I guess with time and distance, I can say she was never really supportive. She was just abusing my trust, and she never tried to really educate herself. When I'd try to explain to her why some things she said we're hurtful, she'd say I was being annoying. I'm fucking angry. We've not talked for months, but I'm still so fucking angry and hurt.
I feel like I haven't been the same ever since our break up. I don't know how to process homophobia anymore, I don't know how to handle it. I cry all the time, I'm extremely sensitive about it, can't even hear "faggot" without feeling absolutely horrible and like I need to go hide immediately. This affects everything in my life. Can't watch my favourite movies anymore without ending up in tears. Can't try to be affectionate towards my girlfriend in public, even though I used to be a little bit more daring before. I literally only really touch her when we're only us two in a closed and safe place. For a time I couldn't even look at girls, and used to self-harm just for having lesbian thoughts.

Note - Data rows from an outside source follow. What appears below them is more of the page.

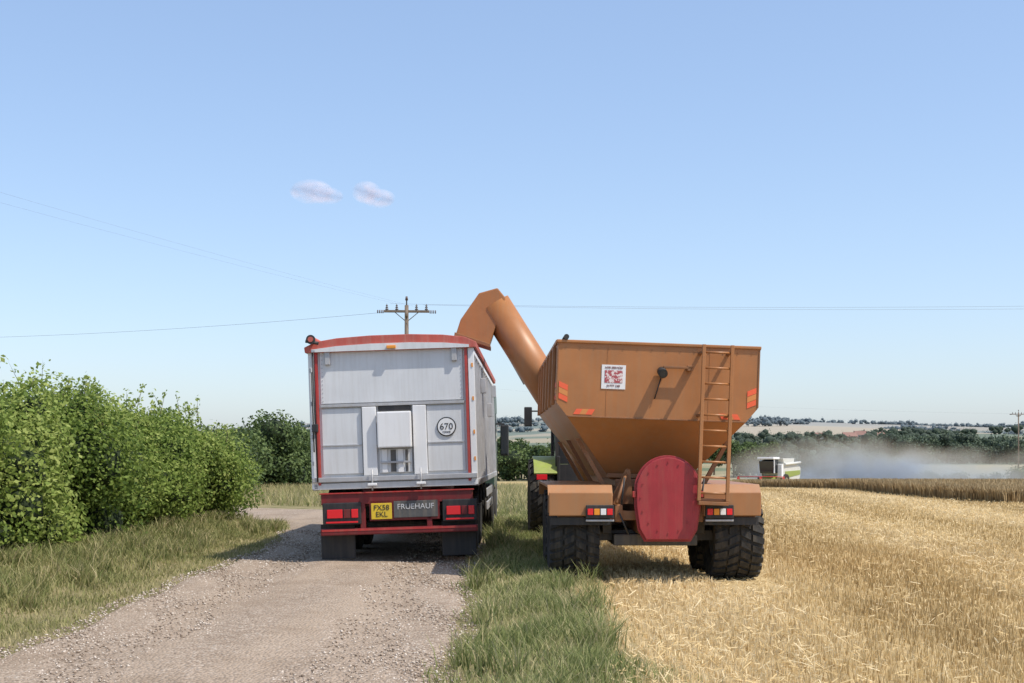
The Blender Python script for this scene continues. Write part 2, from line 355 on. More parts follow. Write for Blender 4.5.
for i in range(90):
    yy_=random.uniform(11,30); q=random.randint(30,90); tx.append(rng.normal(random.uniform(-6.8,-5.0),0.07,q)); ty.append(rng.normal(yy_,0.08,q))
tx=np.concatenate(tx);ty=np.concatenate(ty)
X=np.concatenate([X,tx]);Y=np.concatenate([Y,ty]);H=np.concatenate([H,rng.uniform(0.1,0.32,len(tx))]);t=np.concatenate([t,np.clip(rng.normal(0.45,0.3,len(tx)),0,1)])
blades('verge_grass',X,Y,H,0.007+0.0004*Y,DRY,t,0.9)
n=34000; Y=33+40*rng.uniform(0,1,n); X=rng.uniform(-18,0.6,n)
rad=np.hypot(X-C0[0],(Y-C0[1])); k=(rad>13.2); X=X[k];Y=Y[k]
blades('verge_grass_far',X,Y,rng.uniform(0.08,0.40,len(X)),0.03,DRY,np.clip(rng.normal(0.65,0.25,len(X)),0,1),0.7)
# stubble
def clearw(X,Y):
    return ~(((np.abs(X-0.83)<0.42)|(np.abs(X-2.97)<0.42))&(Y>15.4)&(Y<19.6))
def stub(n,y0,y1,pw,row):
    Y=y0+(y1-y0)*rng.uniform(0,1,n)**pw; X=rng.uniform(0,1,n)*(0.62*Y+2)+0.7
    X=np.round(X/row)*row+rng.normal(0,0.02,n)+0.03*np.sin(Y*0.9)
    b1=0.85+0.18*np.sin(Y*0.8)+0.1*np.sin(Y*2.1)+rng.normal(0,0.18,n)
    k=(X>b1-0.01*(Y-9))&clearw(X,Y); return X[k],Y[k]
def stt(X,Y):
    sw=np.sin((X-0.07*Y)*1.35+0.4*np.sin(Y*0.21))
    return np.clip(0.48+0.24*sw+0.10*np.sin(X*0.53+1.0)+0.14*np.sin(Y*0.6+X*0.9)*np.sin(X*2.1)+rng.normal(0,0.2,len(X)),0,1)
XA,YA=stub(105000,7.5,24,1.0,0.125); XB,YB=stub(65000,24,45,1.0,0.125); XC,YC=stub(50000,45,85,1.0,0.25)
X=np.concatenate([XA,XB,XC]);Y=np.concatenate([YA,YB,YC])
blades('stubble_field',X,Y,rng.uniform(0.035,0.11,len(X)),0.0045+0.0004*Y,STRAW,stt(X,Y),0.35)
n=85000; Y=7.5+40*rng.uniform(0,1,n)**1.1; X=rng.uniform(0,1,n)*(0.6*Y+1.5)+0.8+rng.normal(0,0.15,n)
dens=0.18+0.82*sstep(-0.2,0.7,np.sin((X-0.07*Y)*1.35+0.4*np.sin(Y*0.21)))*(0.5+0.5*fn(X,Y,0.9)); k=rng.uniform(0,1,n)<dens; X=X[k];Y=Y[k]; n=len(X)
a=rng.uniform(0,6.28,n); L=rng.uniform(0.03,0.14,n); Wd=(0.004+0.0003*Y); Z=hfun(X,Y)+np.where(clearw(X,Y),rng.uniform(0.015,0.09,n),0.02); dz=rng.normal(0,0.02,n)
d1=np.stack([np.cos(a)*L/2,np.sin(a)*L/2,dz],-1); d2=np.stack([-np.sin(a)*Wd/2,np.cos(a)*Wd/2,rng.uniform(-1,1,n)*Wd/2],-1); C=np.stack([X,Y,Z],-1)
v=np.stack([C-d1-d2,C-d1+d2,C+d1+d2,C+d1-d2],1).reshape(-1,3)
npmesh('loose_straw',v,np.arange(4*n).reshape(-1,4),STRAW,tint=np.repeat(np.clip(rng.normal(0.62,0.2,n),0,1),4))
# standing crop
CROP=foliage('crop_mat',(0.20,0.13,0.06),(0.34,0.24,0.12),(0.47,0.36,0.20),0.2)
n=70000; Y=44+56*rng.uniform(0,1,n); X=16.4+0.5*np.sin(Y*0.2)+rng.uniform(0,1,n)**2*(0.5*Y)
crop=blades('standing_wheat',X,Y,rng.uniform(0.42,0.6,n),0.03+0.0004*Y,CROP,np.clip(rng.normal(0.55,0.25,n),0,1),0.4)
m_crop=paint('crop_top',(0.33,0.25,0.13),0.95,0,0.3,0.3,2,0.5)
yy=np.linspace(44.4,100,60); vv=[];ff=[]
for i,y in enumerate(yy):
    xl=16.7+0.5*math.sin(y*0.2); z=float(hfun(xl,y))
    for x in np.linspace(xl,xl+0.55*y,30): vv.append((x,y,z+0.40+0.05*math.sin(x*5+y*3)))
for i in range(59):
    for j in range(29): ff.append((i*30+j,i*30+j+1,(i+1)*30+j+1,(i+1)*30+j))
pm('crop_canopy',crop,vv,ff,m_crop)

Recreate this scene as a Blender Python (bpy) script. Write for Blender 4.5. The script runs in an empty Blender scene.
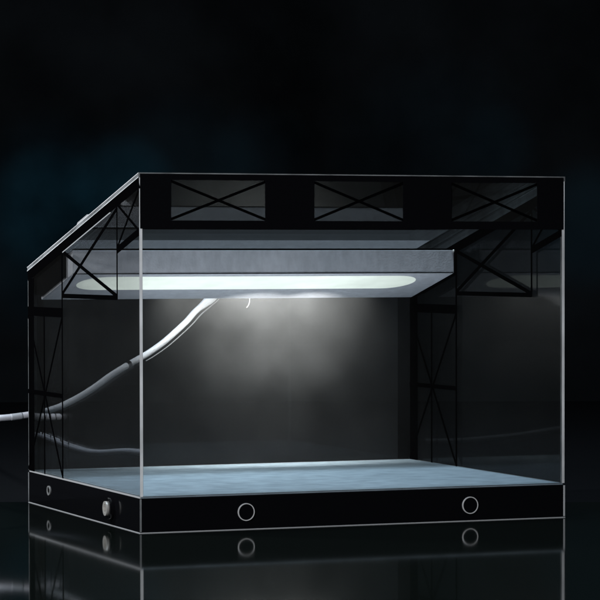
import bpy, bmesh, math, random
from mathutils import Matrix, Vector
random.seed(7)
S = bpy.context.scene
COL = S.collection

# ------------------------------------------------------------------ camera
cd = bpy.data.cameras.new('camera'); cam = bpy.data.objects.new('camera', cd); COL.objects.link(cam)
r_ = (0.93160233, -0.36347413, -0.00191383)
u_ = (0.01077703, 0.02235832, 0.99969193)
f_ = (0.36331937, 0.93133595, -0.02474623)
cam.matrix_world = Matrix(((r_[0], u_[0], -f_[0], -0.56626118),
                           (r_[1], u_[1], -f_[1], -1.73140383),
                           (r_[2], u_[2], -f_[2], 0.17227357),
                           (0, 0, 0, 1)))
cd.sensor_width = 36; cd.lens = 2869.375 / 600 * 36
cd.shift_y = 32.9 / 600
cd.clip_start = 0.02; cd.clip_end = 60
S.camera = cam

# ------------------------------------------------------------------ world, exposure
w = bpy.data.worlds.new('World'); S.world = w; w.use_nodes = True
w.node_tree.nodes['Background'].inputs[0].default_value = (0.25, 0.6, 0.8, 1)
w.node_tree.nodes['Background'].inputs[1].default_value = 0.003
S.view_settings.view_transform = 'Standard'; S.view_settings.look = 'None'
S.view_settings.exposure = 0; S.view_settings.gamma = 1
try:
    S.cycles.transparent_max_bounces = 48; S.cycles.max_bounces = 12
    S.cycles.glossy_bounces = 8; S.cycles.caustics_reflective = False; S.cycles.caustics_refractive = False
except Exception: pass

# ------------------------------------------------------------------ lamps
def aim(o, tgt):
    o.rotation_euler = (Vector(tgt) - o.location).to_track_quat('-Z', 'Y').to_euler()
def area(name, loc, tgt, sx, sy, watt, col):
    l = bpy.data.lights.new(name, 'AREA'); l.shape = 'RECTANGLE'; l.size = sx; l.size_y = sy
    l.energy = watt; l.color = col
    o = bpy.data.objects.new(name, l); COL.objects.link(o); o.location = loc; aim(o, tgt); return o
def spot(name, loc, tgt, deg, watt, col, blend=1.0, rad=0.0):
    l = bpy.data.lights.new(name, 'SPOT'); l.spot_size = math.radians(deg); l.spot_blend = blend
    l.energy = watt; l.color = col; l.shadow_soft_size = rad
    o = bpy.data.objects.new(name, l); COL.objects.link(o); o.location = loc; aim(o, tgt); return o
# added lamps out of frame that brighten pane edges, cable, panel and floor
area('key_lamp', (-1.25, -0.95, 0.85), (0.05, 0.05, 0.10), 0.35, 0.5, 15.0, (0.93, 0.96, 1.0))
area('side_lamp', (-0.42, 0.34, 0.50), (0.04, 0.268, 0.08), 0.10, 0.10, 3.2, (0.9, 0.95, 1.0))
area('front_lamp', (-1.55, -1.45, 0.19), (0.1, 0.1, 0.15), 0.3, 0.2, 13.0, (0.95, 0.96, 1.0))
area('top_lamp', (0.14, 0.02, 1.35), (0.15, 0.08, 0.02), 0.4, 0.25, 15.0, (0.72, 0.86, 1.0))
# added unseen spots whose pools stand in for the blurred teal background
for tx, ty, tz, wt, dg in ((0.445, 1.738, 0.245, 95, 8.5), (0.45, 1.735, 0.225, 40, 15), (0.535, 1.705, 0.262, 70, 8), (0.60, 1.68, 0.27, 22, 13), (0.70, 1.64, 0.30, 18, 8),
                       (0.90, 1.57, 0.29, 12, 16), (0.97, 1.53, 0.32, 12, 6), (1.08, 1.49, 0.22, 26, 9)):
    spot('backdrop_spot', (tx - 0.25, ty - 1.0, tz + 0.42), (tx, ty, tz), dg, wt, (0.08, 0.58, 0.85))

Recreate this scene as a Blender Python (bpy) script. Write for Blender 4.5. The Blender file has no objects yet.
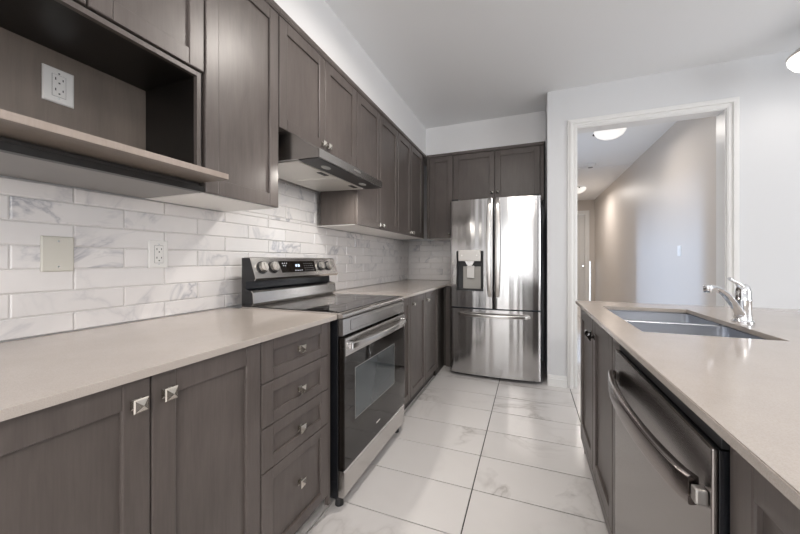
import bpy, bmesh, math, random
from mathutils import Vector, Matrix
random.seed(7)
S = bpy.context.scene
COL = S.collection
PI = math.pi

# ------------------------------------------------------------------ camera
CX, CH, F_PX, TH, V0 = 1.574, 1.2, 329.6, 0.3744, 260.8
cam = bpy.data.cameras.new('camera')
cam.sensor_width = 36.0
cam.lens = F_PX / 800.0 * 36.0
cam.shift_y = -(267.0 - V0) / 800.0
cam.clip_start = 0.02
camo = bpy.data.objects.new('camera', cam)
COL.objects.link(camo)
camo.location = (CX, 0, CH)
camo.rotation_euler = (PI / 2, 0, TH)
S.camera = camo

# ------------------------------------------------------------------ world, light, exposure
S.view_settings.view_transform = 'Standard'
S.view_settings.look = 'None'
S.view_settings.gamma = 1.0
S.view_settings.use_curve_mapping = False
S.view_settings.exposure = 0.52
S.cycles.use_denoising = True
S.cycles.max_bounces = 10
S.cycles.diffuse_bounces = 6
S.cycles.glossy_bounces = 6
S.cycles.transmission_bounces = 8
S.cycles.transparent_max_bounces = 12
S.cycles.sample_clamp_indirect = 6.0
S.cycles.caustics_reflective = False
S.cycles.caustics_refractive = False

W = bpy.data.worlds.new('world')
S.world = W
W.use_nodes = True
wb = W.node_tree.nodes['Background']
wb.inputs[0].default_value = (0.86, 0.93, 1.0, 1)
wb.inputs[1].default_value = 1.6


def area(name, loc, rot, sx, sy, power, col):
    l = bpy.data.lights.new(name, 'AREA')
    l.shape = 'RECTANGLE'
    l.size, l.size_y, l.energy, l.color = sx, sy, power, col
    o = bpy.data.objects.new(name, l)
    COL.objects.link(o)
    o.location, o.rotation_euler = loc, rot
    return o


# daylight at the window openings (lamps sit outside), and an added indoor fill
area('daylight_rear', (1.95, -4.30, 1.25), (PI / 2, 0, 0), 2.9, 2.2, 38, (1.0, 0.98, 0.95))
area('daylight_side', (6.42, 0.1, 1.55), (PI / 2, 0, PI / 2), 2.3, 1.9, 62, (0.98, 0.98, 1.0))
area('fill_light_rear', (2.6, -1.9, 2.76), (0, 0, 0), 1.2, 1.2, 66, (1.0, .93, .87))  # added unseen fill behind the camera, evens out the brightness
area('daylight_hall', (-1.2, 5.1, 1.70), (PI / 2, 0, -PI / 2), .5, .6, 85, (0.45, 0.66, 1.0))

# ------------------------------------------------------------------ mesh helpers
ORG = {}


def org(o):
    v = Vector((0, 0, 0))
    while o is not None:
        v += o.location
        o = o.parent
    return v


def thing(name, label, cat, loc, group=None):
    o = bpy.data.objects.new(name, None)
    o.empty_display_size = 0.05
    COL.objects.link(o)
    o.location = loc
    o['label'] = label
    o['category'] = cat
    if group:
        o['group'] = group
    return o


def tag(o, label, cat, group=None):
    o['label'] = label
    o['category'] = cat
    if group:
        o['group'] = group
    return o


def obj(name, bm, mat, parent=None, smooth=None, recalc=True):
    """link a bmesh (world coordinates) as one mesh object"""
    if recalc:
        bmesh.ops.recalc_face_normals(bm, faces=bm.faces)
    off = org(parent) if parent is not None else Vector((0, 0, 0))
    if parent is None:
        xs = [v.co for v in bm.verts]
        c = Vector((sum(v.x for v in xs) / len(xs), sum(v.y for v in xs) / len(xs), min(v.z for v in xs)))
        off = c
    bmesh.ops.translate(bm, verts=bm.verts, vec=-off)
    me = bpy.data.meshes.new(name)
    bm.to_mesh(me)
    bm.free()
    o = bpy.data.objects.new(name, me)
    COL.objects.link(o)
    if parent is None:
        o.location = off
    else:
        o.parent = parent
    for m in (mat if isinstance(mat, (list, tuple)) else [mat]):
        me.materials.append(m)
    if smooth is not None:
        me.polygons.foreach_set('use_smooth', [True] * len(me.polygons))
        me.set_sharp_from_angle(angle=math.radians(smooth))
    return o


def struct(name, bm, mat, parent=None, **k):
    o = obj(name, bm, mat, parent, **k)
    if parent is None:
        o['kind'] = 'structure'
    return o


def BM():
    return bmesh.new()


def box(bm, x0, x1, y0, y1, z0, z1, bev=0.0, mi=0):
    r = bmesh.ops.create_cube(bm, size=1.0)
    vs = r['verts']
    for v in vs:
        v.co = Vector((x0 + (v.co.x + .5) * (x1 - x0), y0 + (v.co.y + .5) * (y1 - y0), z0 + (v.co.z + .5) * (z1 - z0)))
    fs = set(f for v in vs for f in v.link_faces)
    for f in fs:
        f.material_index = mi
    if bev:
        es = list(set(e for v in vs for e in v.link_edges))
        bmesh.ops.bevel(bm, geom=es, offset=bev, segments=2, profile=0.6, affect='EDGES', material=mi)
    return bm


def FX(x0):
    return lambda a, b, d: Vector((x0 + d, a, b))


def FNX(x0):
    return lambda a, b, d: Vector((x0 - d, a, b))


def FNY(y0):
    return lambda a, b, d: Vector((a, y0 - d, b))


def FNZ(z0):
    return lambda a, b, d: Vector((a, b, z0 - d))


def loft(bm, loops, cap0=True, cap1=True, mi=0):
    """closed loops of equal length, bridged"""
    R = [[bm.verts.new(p) for p in lp] for lp in loops]
    n = len(R[0])
    for i in range(len(R) - 1):
        for j in range(n):
            k = (j + 1) % n
            f = bm.faces.new((R[i][j], R[i][k], R[i + 1][k], R[i + 1][j]))
            f.material_index = mi
    if cap0:
        bm.faces.new(list(reversed(R[0]))).material_index = mi
    if cap1:
        bm.faces.new(R[-1]).material_index = mi
    return bm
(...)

I blamed myself, a lot. Wished I was straight, a lot. I'm a little better now, but I'm still so angry and hurt. I'm angry I'm hurting, I'm angry I can't do what I want and be what I want, I'm angry I can't touch my girlfriend and take the bus without asking myself "was it really safe ? am I gonna get assaulted ?". I'm angry at how traumatic losing my best friend to homophobia was. I'm angry at the scars on my arms. I'm angry I can't wear my gay pins anymore. I'm angry I've not been able to read a single gay piece of literature ever since. I'm angry I lost one of the person I loved the most. I'm angry I lost the person who made me realize I was a lesbian. I'm angry she betrayed me, and I'm angry she was the one who shaped me in my identity. I'm angry for being terrified she'll one day find out I had feelings for her. And I don't even fucking know how to deal with anger because of all my past traumas. And I feel like shit.